If you remember the first batch of WWMMD pictures, you knew that eventually I’d be put in chains at the behest of a corrupt justice system in the Jumble. You can see by my face that I’m shocked at this miscarriage of justice. How could I possibly be found guilty, when I know that I’m innocent? Does my snappy Fist O’ Justice shirt count for nothing? What monstrous jury pool would be capable of such cruelty? Faithful readers, while newspaper readers only got part of the story, I am authorized to share with you the entire courtroom scene:

I … I know I should have hired a lawyer with more courtroom experience. I’m pretty sure he was just doodling on his legal pads all through voir dire.

Blondie, 10/22/09

Here’s the thing, Blondie: If you don’t want to draw attention to your status as an ancient relic from another decade, it may be best not to build a strip around the fact that your main character usually struts about in an outfit that nobody in living memory has worn outside of the most formal situations, and you’ll particularly want avoid equipping him with another set of clothes that, despite his cheery statements to the contrary, would not make anyone in his probable 35-to-50 age range feel “young.” Nevertheless, I’m willing to give you a pass because chubby Dithers in a Nehru jacket is in fact pretty hilarious.

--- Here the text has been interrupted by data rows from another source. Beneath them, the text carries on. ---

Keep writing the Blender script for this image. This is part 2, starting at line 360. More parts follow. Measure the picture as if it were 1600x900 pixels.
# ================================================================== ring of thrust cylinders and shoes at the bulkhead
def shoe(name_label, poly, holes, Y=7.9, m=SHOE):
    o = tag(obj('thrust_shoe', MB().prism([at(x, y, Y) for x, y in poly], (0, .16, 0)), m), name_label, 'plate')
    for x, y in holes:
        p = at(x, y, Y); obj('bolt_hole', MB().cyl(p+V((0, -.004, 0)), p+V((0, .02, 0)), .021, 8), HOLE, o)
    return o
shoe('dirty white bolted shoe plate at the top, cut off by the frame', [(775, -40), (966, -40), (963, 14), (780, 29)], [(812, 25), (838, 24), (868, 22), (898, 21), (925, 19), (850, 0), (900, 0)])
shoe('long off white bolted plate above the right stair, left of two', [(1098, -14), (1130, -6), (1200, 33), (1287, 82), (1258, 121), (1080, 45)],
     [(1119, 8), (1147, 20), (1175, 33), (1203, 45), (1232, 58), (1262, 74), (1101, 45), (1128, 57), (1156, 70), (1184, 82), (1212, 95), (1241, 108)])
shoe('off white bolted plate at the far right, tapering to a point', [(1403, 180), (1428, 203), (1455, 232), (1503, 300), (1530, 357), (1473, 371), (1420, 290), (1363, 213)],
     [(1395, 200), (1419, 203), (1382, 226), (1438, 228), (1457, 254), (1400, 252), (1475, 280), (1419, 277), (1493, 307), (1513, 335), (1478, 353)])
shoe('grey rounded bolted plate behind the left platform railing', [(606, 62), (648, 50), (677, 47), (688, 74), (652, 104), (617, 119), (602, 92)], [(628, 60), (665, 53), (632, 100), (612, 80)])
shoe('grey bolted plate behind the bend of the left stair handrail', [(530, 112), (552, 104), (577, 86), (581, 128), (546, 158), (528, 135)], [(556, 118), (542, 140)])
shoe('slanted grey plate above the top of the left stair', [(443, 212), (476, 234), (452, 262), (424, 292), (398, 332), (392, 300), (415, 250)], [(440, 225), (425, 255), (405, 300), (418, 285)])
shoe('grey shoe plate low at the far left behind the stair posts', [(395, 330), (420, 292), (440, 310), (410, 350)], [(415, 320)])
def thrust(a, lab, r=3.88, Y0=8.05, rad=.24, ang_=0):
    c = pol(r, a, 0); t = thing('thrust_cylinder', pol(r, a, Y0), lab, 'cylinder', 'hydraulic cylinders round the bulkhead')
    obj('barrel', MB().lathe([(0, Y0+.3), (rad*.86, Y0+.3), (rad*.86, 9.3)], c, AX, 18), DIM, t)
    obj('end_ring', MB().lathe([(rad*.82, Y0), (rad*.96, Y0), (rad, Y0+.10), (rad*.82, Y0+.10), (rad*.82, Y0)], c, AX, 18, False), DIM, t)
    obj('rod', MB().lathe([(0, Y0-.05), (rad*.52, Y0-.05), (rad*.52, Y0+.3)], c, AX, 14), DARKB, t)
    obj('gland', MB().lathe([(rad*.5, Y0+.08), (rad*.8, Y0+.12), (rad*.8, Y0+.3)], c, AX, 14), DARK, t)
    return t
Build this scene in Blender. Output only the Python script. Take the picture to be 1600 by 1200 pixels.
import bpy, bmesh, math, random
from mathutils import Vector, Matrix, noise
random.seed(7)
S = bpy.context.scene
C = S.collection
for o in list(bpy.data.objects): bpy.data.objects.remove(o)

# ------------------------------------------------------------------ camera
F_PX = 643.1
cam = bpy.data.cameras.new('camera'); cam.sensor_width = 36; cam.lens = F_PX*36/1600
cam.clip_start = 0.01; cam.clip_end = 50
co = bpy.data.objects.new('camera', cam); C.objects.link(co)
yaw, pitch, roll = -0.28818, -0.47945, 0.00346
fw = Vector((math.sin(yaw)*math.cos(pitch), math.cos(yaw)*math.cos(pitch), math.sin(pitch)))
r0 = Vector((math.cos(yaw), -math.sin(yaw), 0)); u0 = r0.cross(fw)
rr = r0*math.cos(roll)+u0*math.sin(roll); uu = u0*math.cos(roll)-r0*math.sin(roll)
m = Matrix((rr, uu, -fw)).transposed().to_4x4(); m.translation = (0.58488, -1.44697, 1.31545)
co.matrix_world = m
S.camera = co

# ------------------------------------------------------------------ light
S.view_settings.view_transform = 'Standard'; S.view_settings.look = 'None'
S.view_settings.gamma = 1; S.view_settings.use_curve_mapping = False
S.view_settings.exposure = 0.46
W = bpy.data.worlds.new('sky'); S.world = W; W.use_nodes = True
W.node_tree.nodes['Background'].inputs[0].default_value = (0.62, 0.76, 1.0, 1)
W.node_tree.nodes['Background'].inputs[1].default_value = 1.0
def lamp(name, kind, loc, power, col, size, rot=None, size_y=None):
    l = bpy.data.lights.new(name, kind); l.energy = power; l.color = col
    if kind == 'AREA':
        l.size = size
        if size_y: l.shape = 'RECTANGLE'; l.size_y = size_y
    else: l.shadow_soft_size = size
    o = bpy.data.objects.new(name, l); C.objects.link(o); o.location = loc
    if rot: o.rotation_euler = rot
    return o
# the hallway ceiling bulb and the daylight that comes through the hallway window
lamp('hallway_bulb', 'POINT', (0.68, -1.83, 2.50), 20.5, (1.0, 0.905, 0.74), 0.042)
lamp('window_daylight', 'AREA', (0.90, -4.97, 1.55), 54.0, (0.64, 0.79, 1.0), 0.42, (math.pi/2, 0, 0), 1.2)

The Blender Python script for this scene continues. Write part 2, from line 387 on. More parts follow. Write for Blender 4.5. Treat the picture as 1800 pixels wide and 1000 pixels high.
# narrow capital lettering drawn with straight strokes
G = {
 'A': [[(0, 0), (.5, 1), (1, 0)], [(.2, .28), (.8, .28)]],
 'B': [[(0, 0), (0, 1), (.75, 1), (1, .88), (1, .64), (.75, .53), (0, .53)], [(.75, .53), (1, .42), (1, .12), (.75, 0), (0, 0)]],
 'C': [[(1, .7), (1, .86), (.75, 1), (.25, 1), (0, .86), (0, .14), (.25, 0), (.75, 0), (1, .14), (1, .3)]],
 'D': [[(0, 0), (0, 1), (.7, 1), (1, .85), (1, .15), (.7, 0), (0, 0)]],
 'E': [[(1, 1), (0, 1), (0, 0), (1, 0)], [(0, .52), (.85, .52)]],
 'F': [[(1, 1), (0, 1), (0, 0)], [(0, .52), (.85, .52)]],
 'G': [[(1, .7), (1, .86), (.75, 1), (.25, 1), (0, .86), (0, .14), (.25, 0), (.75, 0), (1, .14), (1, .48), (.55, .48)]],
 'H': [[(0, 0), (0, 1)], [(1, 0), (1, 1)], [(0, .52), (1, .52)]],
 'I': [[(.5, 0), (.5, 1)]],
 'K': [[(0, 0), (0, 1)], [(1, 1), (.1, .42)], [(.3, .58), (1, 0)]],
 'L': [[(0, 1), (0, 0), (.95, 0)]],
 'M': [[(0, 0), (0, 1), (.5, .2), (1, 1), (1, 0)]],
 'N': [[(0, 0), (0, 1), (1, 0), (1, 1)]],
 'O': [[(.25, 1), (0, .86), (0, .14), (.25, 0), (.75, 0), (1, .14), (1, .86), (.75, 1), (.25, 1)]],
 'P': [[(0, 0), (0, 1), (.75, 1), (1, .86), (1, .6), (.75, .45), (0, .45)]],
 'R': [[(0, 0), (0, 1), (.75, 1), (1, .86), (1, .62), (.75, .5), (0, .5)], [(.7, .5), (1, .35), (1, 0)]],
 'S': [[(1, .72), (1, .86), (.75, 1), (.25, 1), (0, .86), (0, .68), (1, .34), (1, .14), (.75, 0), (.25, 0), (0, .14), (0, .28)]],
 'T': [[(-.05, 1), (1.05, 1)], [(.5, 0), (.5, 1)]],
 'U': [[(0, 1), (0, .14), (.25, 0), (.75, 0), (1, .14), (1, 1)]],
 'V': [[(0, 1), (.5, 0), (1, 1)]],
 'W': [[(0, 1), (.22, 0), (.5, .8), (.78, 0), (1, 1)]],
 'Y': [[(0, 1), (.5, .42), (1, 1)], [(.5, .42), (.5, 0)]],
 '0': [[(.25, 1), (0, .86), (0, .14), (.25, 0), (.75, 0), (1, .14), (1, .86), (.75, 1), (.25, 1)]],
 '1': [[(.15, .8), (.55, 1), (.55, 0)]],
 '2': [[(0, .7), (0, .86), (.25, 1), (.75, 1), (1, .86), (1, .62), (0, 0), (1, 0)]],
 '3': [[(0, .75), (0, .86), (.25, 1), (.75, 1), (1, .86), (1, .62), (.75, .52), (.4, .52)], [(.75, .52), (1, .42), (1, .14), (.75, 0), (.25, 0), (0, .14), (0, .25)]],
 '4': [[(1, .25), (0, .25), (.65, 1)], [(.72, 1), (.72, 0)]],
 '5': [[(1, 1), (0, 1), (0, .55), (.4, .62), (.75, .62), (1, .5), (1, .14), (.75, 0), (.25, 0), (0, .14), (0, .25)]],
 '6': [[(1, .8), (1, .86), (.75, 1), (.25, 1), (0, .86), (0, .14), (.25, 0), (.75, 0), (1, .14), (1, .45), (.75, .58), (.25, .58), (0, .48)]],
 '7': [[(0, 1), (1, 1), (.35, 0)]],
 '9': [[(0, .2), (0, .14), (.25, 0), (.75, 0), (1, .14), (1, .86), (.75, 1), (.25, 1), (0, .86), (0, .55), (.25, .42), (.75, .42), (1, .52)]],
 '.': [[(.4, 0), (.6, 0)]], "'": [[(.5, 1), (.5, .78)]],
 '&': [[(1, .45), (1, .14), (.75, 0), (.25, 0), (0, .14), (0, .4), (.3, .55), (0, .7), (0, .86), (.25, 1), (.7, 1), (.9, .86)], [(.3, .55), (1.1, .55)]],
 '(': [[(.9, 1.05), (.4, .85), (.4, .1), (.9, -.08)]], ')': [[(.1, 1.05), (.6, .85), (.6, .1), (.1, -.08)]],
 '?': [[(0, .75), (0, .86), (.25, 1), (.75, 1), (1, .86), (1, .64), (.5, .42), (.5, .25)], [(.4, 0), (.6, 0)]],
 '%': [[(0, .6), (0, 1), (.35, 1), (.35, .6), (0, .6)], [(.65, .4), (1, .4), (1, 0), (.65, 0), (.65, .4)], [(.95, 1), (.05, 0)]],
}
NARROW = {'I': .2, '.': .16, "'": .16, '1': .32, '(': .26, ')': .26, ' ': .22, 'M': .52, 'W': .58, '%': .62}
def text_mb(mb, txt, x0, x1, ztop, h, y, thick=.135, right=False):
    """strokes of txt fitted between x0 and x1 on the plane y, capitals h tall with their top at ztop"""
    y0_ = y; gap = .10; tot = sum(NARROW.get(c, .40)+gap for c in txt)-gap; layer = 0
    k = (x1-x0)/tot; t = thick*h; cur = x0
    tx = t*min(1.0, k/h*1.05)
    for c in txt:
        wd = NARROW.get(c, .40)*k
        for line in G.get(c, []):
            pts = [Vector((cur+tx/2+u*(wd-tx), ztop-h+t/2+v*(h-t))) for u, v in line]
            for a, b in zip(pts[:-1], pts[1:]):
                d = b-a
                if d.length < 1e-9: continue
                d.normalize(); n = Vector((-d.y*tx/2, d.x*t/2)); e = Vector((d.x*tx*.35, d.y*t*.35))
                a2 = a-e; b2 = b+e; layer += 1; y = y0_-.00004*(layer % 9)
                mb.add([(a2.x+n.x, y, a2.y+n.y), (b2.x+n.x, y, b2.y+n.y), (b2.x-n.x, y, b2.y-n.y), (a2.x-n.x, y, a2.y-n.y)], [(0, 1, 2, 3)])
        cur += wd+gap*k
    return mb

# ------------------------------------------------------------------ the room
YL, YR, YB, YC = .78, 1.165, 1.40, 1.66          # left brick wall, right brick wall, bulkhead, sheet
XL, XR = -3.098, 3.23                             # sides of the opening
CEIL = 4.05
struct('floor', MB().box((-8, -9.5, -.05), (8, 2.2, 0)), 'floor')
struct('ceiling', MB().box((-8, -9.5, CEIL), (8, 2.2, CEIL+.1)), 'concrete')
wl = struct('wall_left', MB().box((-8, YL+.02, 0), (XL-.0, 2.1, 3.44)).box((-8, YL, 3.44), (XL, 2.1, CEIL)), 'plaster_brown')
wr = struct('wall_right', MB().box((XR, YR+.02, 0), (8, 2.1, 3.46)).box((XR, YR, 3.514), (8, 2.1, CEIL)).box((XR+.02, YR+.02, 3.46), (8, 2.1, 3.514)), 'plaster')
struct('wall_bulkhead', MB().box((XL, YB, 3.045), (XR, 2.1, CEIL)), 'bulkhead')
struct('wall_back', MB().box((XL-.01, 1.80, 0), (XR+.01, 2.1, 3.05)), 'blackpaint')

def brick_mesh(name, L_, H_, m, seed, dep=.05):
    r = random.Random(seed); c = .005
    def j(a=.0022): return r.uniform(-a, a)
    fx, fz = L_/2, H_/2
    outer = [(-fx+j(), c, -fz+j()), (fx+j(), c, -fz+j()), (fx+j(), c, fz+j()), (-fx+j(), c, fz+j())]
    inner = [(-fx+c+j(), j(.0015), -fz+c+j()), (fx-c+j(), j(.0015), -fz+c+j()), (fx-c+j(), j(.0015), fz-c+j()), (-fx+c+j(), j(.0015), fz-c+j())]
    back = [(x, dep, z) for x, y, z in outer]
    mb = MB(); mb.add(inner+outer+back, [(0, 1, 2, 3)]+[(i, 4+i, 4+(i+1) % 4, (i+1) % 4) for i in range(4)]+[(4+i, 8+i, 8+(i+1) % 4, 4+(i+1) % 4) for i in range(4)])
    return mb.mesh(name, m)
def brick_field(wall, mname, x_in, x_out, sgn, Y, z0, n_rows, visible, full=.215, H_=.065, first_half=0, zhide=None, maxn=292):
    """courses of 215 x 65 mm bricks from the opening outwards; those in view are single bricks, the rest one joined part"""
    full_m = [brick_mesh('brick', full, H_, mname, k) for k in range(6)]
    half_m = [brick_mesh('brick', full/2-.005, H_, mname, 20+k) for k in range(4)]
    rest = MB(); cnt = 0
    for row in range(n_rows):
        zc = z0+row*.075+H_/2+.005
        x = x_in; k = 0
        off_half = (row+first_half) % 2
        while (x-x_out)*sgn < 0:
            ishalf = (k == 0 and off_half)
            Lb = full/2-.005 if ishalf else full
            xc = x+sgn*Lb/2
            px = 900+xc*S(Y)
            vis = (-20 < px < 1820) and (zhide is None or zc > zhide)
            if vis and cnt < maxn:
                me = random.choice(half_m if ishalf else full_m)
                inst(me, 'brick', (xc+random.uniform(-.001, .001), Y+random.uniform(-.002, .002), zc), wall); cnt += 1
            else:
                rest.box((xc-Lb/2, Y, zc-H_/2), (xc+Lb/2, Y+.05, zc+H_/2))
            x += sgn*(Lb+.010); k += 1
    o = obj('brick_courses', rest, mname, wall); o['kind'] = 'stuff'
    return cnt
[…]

Rex Morgan, M.D., 10/22/09

So earlier this week, I noted that it would be an amusing improvement on the current RMMD storyline if Tim proved to be a sinister kidnapper. However, I’m even more pleased at the current plot direction into horrible social discomfort. Now that Peanuts is no longer being produced, there are very few places in the comics where you can see painful interpersonal awkwardness so deliciously drawn out until it makes you cringe. I look forward to the next several days’ worth of strips after this clumsy pass consisting mostly of silence — frosty in the passenger seat, humiliated on the driver’s side.

Apartment 3-G, 10/22/09

Speaking of awkwardness, this Apartment 3-G storyline is just getting better and better. Remember, the funniest Tommie storylines are the ones where she’s casually insulted!

Slylock Fox, 10/22/09

I’m assuming the parents in these Six Differences panels have commissioned some kind of report from their children on the pros and cons of various domestic pets. Despite their big smiles, I can’t imagine they’re all that pleased to see that the kids are just drawing on big pieces of paper. What is this, the ’80s? If you really want to make an impression, you want to set up a PowerPoint presentation, with animal clip art and ungrammatical bullet points about why dogs and/or cats are awesome. How do you kids expect to succeed as white-collar drones? Sorry, you’re getting a turtle.